Problem to solve:
Exactly repeat the full listing that follows.
□ □ □
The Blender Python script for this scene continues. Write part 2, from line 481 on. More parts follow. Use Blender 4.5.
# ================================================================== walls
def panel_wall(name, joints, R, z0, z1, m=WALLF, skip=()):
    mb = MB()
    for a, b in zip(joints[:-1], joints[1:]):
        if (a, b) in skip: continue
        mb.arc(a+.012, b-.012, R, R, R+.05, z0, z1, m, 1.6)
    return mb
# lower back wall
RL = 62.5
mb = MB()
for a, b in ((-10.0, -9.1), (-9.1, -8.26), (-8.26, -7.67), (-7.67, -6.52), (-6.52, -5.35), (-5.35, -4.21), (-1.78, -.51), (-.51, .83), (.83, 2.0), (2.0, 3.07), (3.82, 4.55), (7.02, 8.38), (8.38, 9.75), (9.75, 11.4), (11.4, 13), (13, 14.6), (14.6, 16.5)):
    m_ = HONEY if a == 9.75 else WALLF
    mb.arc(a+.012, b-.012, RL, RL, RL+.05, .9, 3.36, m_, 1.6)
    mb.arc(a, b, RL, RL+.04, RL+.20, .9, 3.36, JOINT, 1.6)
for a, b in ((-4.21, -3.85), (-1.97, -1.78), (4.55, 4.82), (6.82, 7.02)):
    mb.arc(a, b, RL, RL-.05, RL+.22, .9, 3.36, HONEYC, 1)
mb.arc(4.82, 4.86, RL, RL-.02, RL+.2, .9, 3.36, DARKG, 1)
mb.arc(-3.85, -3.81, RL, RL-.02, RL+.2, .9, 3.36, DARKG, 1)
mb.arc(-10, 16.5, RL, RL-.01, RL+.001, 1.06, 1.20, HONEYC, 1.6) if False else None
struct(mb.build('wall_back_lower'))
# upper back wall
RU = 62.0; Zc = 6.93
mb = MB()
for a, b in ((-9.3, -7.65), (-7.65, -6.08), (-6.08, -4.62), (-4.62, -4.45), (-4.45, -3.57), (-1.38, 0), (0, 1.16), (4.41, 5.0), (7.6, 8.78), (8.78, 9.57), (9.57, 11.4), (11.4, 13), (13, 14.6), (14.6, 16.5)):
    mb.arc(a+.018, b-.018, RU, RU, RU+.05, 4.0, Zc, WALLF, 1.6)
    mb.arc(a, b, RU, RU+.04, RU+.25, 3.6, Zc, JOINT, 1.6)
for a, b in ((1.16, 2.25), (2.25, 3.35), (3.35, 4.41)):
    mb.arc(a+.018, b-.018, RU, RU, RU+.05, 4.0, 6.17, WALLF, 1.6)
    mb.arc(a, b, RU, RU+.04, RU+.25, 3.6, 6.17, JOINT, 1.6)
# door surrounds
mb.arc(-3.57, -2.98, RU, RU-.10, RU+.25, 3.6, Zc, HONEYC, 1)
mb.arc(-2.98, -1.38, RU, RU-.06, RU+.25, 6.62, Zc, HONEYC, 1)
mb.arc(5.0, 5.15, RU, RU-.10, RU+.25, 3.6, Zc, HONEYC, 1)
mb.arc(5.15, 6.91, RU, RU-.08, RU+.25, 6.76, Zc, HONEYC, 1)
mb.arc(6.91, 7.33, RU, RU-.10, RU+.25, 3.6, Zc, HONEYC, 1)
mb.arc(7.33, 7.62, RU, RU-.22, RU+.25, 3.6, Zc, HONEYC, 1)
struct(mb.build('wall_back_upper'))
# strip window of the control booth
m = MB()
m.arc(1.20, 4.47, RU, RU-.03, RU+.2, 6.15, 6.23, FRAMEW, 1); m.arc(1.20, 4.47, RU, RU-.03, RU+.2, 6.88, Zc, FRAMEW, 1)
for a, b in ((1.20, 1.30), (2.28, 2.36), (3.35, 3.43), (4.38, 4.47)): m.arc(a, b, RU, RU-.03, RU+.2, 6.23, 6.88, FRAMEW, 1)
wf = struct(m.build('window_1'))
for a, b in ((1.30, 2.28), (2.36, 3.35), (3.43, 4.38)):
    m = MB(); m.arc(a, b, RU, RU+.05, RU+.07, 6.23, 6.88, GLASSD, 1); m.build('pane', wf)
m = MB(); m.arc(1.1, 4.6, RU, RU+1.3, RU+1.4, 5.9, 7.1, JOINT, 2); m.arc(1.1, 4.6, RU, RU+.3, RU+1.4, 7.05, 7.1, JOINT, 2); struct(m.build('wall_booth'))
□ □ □
The output:
The Blender Python script for this scene continues. Write part 2, from line 481 on. More parts follow. Use Blender 4.5.
# ================================================================== walls
def panel_wall(name, joints, R, z0, z1, m=WALLF, skip=()):
    mb = MB()
    for a, b in zip(joints[:-1], joints[1:]):
        if (a, b) in skip: continue
        mb.arc(a+.012, b-.012, R, R, R+.05, z0, z1, m, 1.6)
    return mb
# lower back wall
RL = 62.5
mb = MB()
for a, b in ((-10.0, -9.1), (-9.1, -8.26), (-8.26, -7.67), (-7.67, -6.52), (-6.52, -5.35), (-5.35, -4.21), (-1.78, -.51), (-.51, .83), (.83, 2.0), (2.0, 3.07), (3.82, 4.55), (7.02, 8.38), (8.38, 9.75), (9.75, 11.4), (11.4, 13), (13, 14.6), (14.6, 16.5)):
    m_ = HONEY if a == 9.75 else WALLF
    mb.arc(a+.012, b-.012, RL, RL, RL+.05, .9, 3.36, m_, 1.6)
    mb.arc(a, b, RL, RL+.04, RL+.20, .9, 3.36, JOINT, 1.6)
for a, b in ((-4.21, -3.85), (-1.97, -1.78), (4.55, 4.82), (6.82, 7.02)):
    mb.arc(a, b, RL, RL-.05, RL+.22, .9, 3.36, HONEYC, 1)
mb.arc(4.82, 4.86, RL, RL-.02, RL+.2, .9, 3.36, DARKG, 1)
mb.arc(-3.85, -3.81, RL, RL-.02, RL+.2, .9, 3.36, DARKG, 1)
mb.arc(-10, 16.5, RL, RL-.01, RL+.001, 1.06, 1.20, HONEYC, 1.6) if False else None
struct(mb.build('wall_back_lower'))
# upper back wall
RU = 62.0; Zc = 6.93
mb = MB()
for a, b in ((-9.3, -7.65), (-7.65, -6.08), (-6.08, -4.62), (-4.62, -4.45), (-4.45, -3.57), (-1.38, 0), (0, 1.16), (4.41, 5.0), (7.6, 8.78), (8.78, 9.57), (9.57, 11.4), (11.4, 13), (13, 14.6), (14.6, 16.5)):
    mb.arc(a+.018, b-.018, RU, RU, RU+.05, 4.0, Zc, WALLF, 1.6)
    mb.arc(a, b, RU, RU+.04, RU+.25, 3.6, Zc, JOINT, 1.6)
for a, b in ((1.16, 2.25), (2.25, 3.35), (3.35, 4.41)):
    mb.arc(a+.018, b-.018, RU, RU, RU+.05, 4.0, 6.17, WALLF, 1.6)
    mb.arc(a, b, RU, RU+.04, RU+.25, 3.6, 6.17, JOINT, 1.6)
# door surrounds
mb.arc(-3.57, -2.98, RU, RU-.10, RU+.25, 3.6, Zc, HONEYC, 1)
mb.arc(-2.98, -1.38, RU, RU-.06, RU+.25, 6.62, Zc, HONEYC, 1)
mb.arc(5.0, 5.15, RU, RU-.10, RU+.25, 3.6, Zc, HONEYC, 1)
mb.arc(5.15, 6.91, RU, RU-.08, RU+.25, 6.76, Zc, HONEYC, 1)
mb.arc(6.91, 7.33, RU, RU-.10, RU+.25, 3.6, Zc, HONEYC, 1)
mb.arc(7.33, 7.62, RU, RU-.22, RU+.25, 3.6, Zc, HONEYC, 1)
struct(mb.build('wall_back_upper'))
# strip window of the control booth
m = MB()
m.arc(1.20, 4.47, RU, RU-.03, RU+.2, 6.15, 6.23, FRAMEW, 1); m.arc(1.20, 4.47, RU, RU-.03, RU+.2, 6.88, Zc, FRAMEW, 1)
for a, b in ((1.20, 1.30), (2.28, 2.36), (3.35, 3.43), (4.38, 4.47)): m.arc(a, b, RU, RU-.03, RU+.2, 6.23, 6.88, FRAMEW, 1)
wf = struct(m.build('window_1'))
for a, b in ((1.30, 2.28), (2.36, 3.35), (3.43, 4.38)):
    m = MB(); m.arc(a, b, RU, RU+.05, RU+.07, 6.23, 6.88, GLASSD, 1); m.build('pane', wf)
m = MB(); m.arc(1.1, 4.6, RU, RU+1.3, RU+1.4, 5.9, 7.1, JOINT, 2); m.arc(1.1, 4.6, RU, RU+.3, RU+1.4, 7.05, 7.1, JOINT, 2); struct(m.build('wall_booth'))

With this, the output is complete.